I know NPM supports local dependency, but that way has few drawbacks:

  1. You have to change package.json every time you switch to dev mode and remember to change back to official dependency when it's ready. That's very tedious and error-prone.
  2. Even with local dep, you have to run npm build for B for packaging and run npm upgrade for A, that's a very painful and slow process

I want to find an efficient way for dev process to meet the following requirements:

  1. No changes on package.json when switching to dev mode.
  2. Ideally, no additional steps are needed for A to see changes of B, whenever the source file is changed in B, A should see the update immediately.
  3. If 2 is not possible, at least, the process should be fast and frictionless.

My idea is there should be a simple NPM registry dev proxy, During dev time, NPM connects to this proxy. By default, it downloads packages from the upstream registry. We can config it, so for particular dependencies e.g. B, it will download from specified directory e.g. local B's dist directory. Thus, we never touch A's package.json.
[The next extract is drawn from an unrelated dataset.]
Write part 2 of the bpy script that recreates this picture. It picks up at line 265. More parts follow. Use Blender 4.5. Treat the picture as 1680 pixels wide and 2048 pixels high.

Is there any similar solution or any other better suggestion on this problem?


Solution

  • npm link seems to do most of what you're asking.

    You don't have to change package.json - it doesn't affect it in any way. After you've run npm link once, all changes to the linked package will be seen by your package instantly. Because it only changes your node_modules folder, as long as you aren't carrying that from dev to remote (you shouldn't be committing it to version control anyway), there are no changes back that you need to remember.

    You may still have to run npm link path/to/linked/package every time you change to dev mode, but that's a fairly painless command which doesn't get anything from remote.